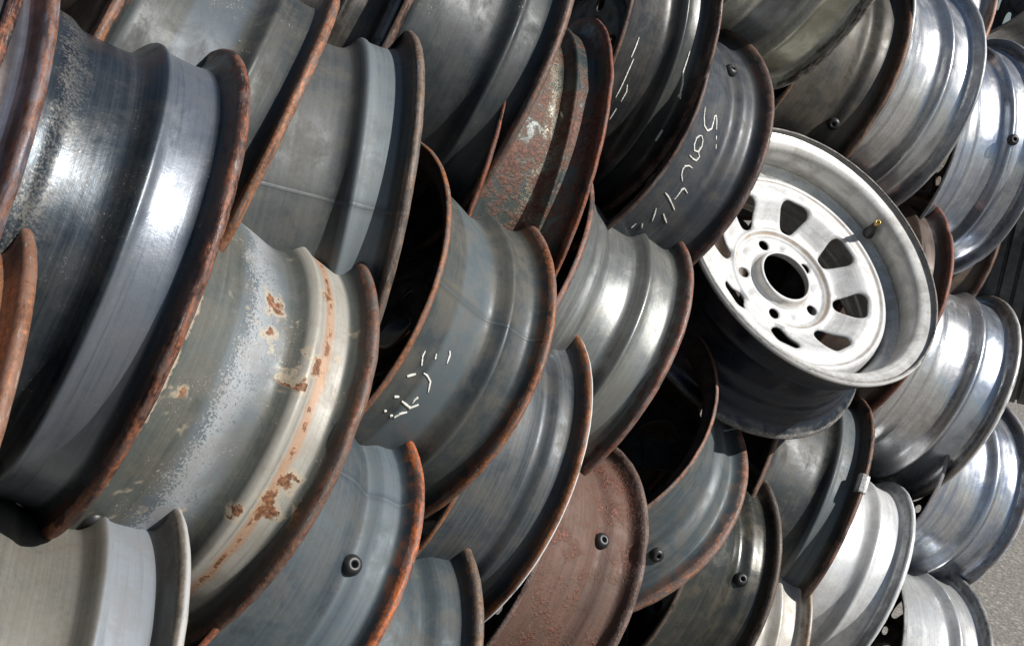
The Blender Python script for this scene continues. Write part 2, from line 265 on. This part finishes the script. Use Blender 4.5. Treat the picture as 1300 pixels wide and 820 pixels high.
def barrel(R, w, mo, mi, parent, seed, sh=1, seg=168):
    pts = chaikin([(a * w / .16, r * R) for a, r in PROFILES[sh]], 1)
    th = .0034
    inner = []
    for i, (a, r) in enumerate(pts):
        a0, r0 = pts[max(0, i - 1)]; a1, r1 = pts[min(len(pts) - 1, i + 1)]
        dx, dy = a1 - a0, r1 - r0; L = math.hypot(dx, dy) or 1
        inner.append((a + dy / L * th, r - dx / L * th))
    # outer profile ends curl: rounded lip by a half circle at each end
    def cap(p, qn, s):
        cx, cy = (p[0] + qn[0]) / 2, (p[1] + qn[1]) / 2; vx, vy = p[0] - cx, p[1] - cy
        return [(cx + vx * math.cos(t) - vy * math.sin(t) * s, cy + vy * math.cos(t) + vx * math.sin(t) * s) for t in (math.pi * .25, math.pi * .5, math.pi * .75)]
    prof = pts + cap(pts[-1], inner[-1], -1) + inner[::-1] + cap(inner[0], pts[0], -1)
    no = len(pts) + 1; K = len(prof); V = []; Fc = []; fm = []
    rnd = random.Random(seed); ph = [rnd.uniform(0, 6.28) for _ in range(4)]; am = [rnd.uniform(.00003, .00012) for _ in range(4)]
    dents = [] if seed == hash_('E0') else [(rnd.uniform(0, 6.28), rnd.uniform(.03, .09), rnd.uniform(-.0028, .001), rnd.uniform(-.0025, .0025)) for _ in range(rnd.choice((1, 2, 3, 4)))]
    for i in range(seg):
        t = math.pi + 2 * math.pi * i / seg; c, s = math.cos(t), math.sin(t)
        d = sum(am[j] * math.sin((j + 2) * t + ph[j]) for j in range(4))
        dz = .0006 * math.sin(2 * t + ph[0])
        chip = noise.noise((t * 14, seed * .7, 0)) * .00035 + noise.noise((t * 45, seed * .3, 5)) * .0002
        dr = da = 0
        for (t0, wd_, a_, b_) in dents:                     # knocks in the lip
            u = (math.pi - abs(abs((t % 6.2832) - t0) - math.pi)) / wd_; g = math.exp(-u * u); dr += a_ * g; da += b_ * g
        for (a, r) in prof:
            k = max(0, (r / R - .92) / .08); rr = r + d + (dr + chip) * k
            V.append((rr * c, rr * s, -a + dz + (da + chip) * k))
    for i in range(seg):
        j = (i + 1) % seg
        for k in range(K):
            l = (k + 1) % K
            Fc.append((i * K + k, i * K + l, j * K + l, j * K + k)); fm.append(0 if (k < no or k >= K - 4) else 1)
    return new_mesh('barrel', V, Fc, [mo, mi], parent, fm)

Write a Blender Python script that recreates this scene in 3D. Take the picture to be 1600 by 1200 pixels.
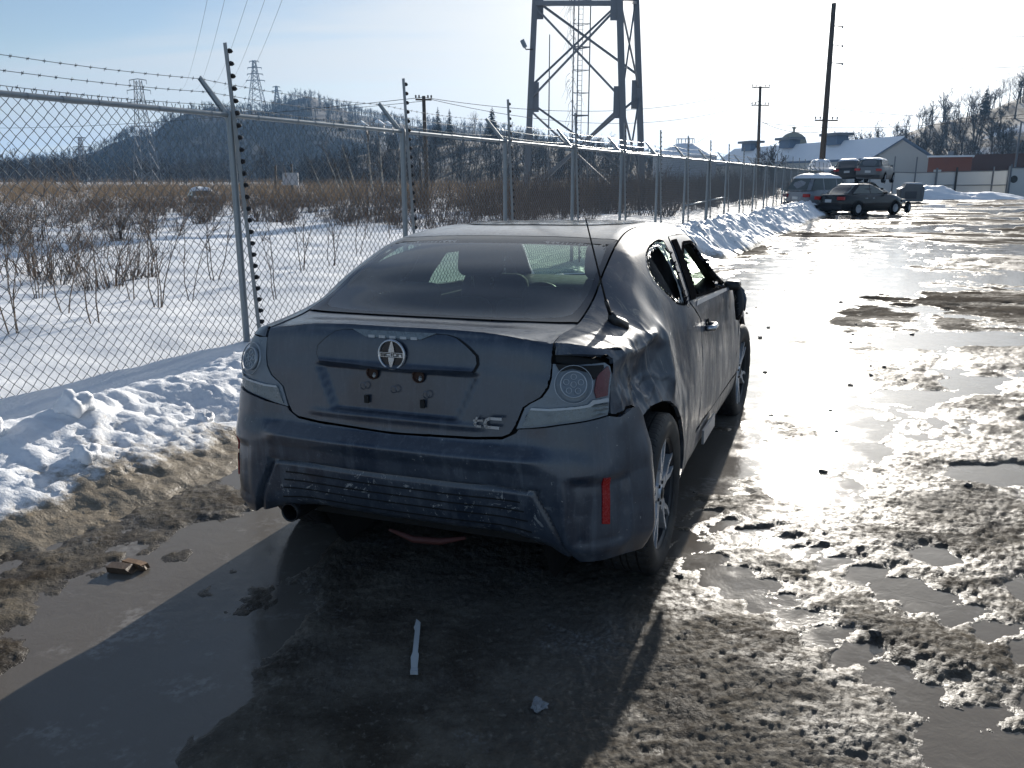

▸ YOUR INSTRUCTIONS
Make an exact copy of all entries above, dropping the images.

▸ COMPLETED TASK
The Blender Python script for this scene continues. Write part 2, from line 265 on. This part finishes the script. Use Blender 4.5. Treat the picture as 1300 pixels wide and 820 pixels high.
def barrel(R, w, mo, mi, parent, seed, sh=1, seg=168):
    pts = chaikin([(a * w / .16, r * R) for a, r in PROFILES[sh]], 1)
    th = .0034
    inner = []
    for i, (a, r) in enumerate(pts):
        a0, r0 = pts[max(0, i - 1)]; a1, r1 = pts[min(len(pts) - 1, i + 1)]
        dx, dy = a1 - a0, r1 - r0; L = math.hypot(dx, dy) or 1
        inner.append((a + dy / L * th, r - dx / L * th))
    # outer profile ends curl: rounded lip by a half circle at each end
    def cap(p, qn, s):
        cx, cy = (p[0] + qn[0]) / 2, (p[1] + qn[1]) / 2; vx, vy = p[0] - cx, p[1] - cy
        return [(cx + vx * math.cos(t) - vy * math.sin(t) * s, cy + vy * math.cos(t) + vx * math.sin(t) * s) for t in (math.pi * .25, math.pi * .5, math.pi * .75)]
    prof = pts + cap(pts[-1], inner[-1], -1) + inner[::-1] + cap(inner[0], pts[0], -1)
    no = len(pts) + 1; K = len(prof); V = []; Fc = []; fm = []
    rnd = random.Random(seed); ph = [rnd.uniform(0, 6.28) for _ in range(4)]; am = [rnd.uniform(.00003, .00012) for _ in range(4)]
    dents = [] if seed == hash_('E0') else [(rnd.uniform(0, 6.28), rnd.uniform(.03, .09), rnd.uniform(-.0028, .001), rnd.uniform(-.0025, .0025)) for _ in range(rnd.choice((1, 2, 3, 4)))]
    for i in range(seg):
        t = math.pi + 2 * math.pi * i / seg; c, s = math.cos(t), math.sin(t)
        d = sum(am[j] * math.sin((j + 2) * t + ph[j]) for j in range(4))
        dz = .0006 * math.sin(2 * t + ph[0])
        chip = noise.noise((t * 14, seed * .7, 0)) * .00035 + noise.noise((t * 45, seed * .3, 5)) * .0002
        dr = da = 0
        for (t0, wd_, a_, b_) in dents:                     # knocks in the lip
            u = (math.pi - abs(abs((t % 6.2832) - t0) - math.pi)) / wd_; g = math.exp(-u * u); dr += a_ * g; da += b_ * g
        for (a, r) in prof:
            k = max(0, (r / R - .92) / .08); rr = r + d + (dr + chip) * k
            V.append((rr * c, rr * s, -a + dz + (da + chip) * k))
    for i in range(seg):
        j = (i + 1) % seg
        for k in range(K):
            l = (k + 1) % K
            Fc.append((i * K + k, i * K + l, j * K + l, j * K + k)); fm.append(0 if (k < no or k >= K - 4) else 1)
    return new_mesh('barrel', V, Fc, [mo, mi], parent, fm)

Write a Blender Python script that recreates this scene in 3D. Take the picture to be 1600 by 1200 pixels.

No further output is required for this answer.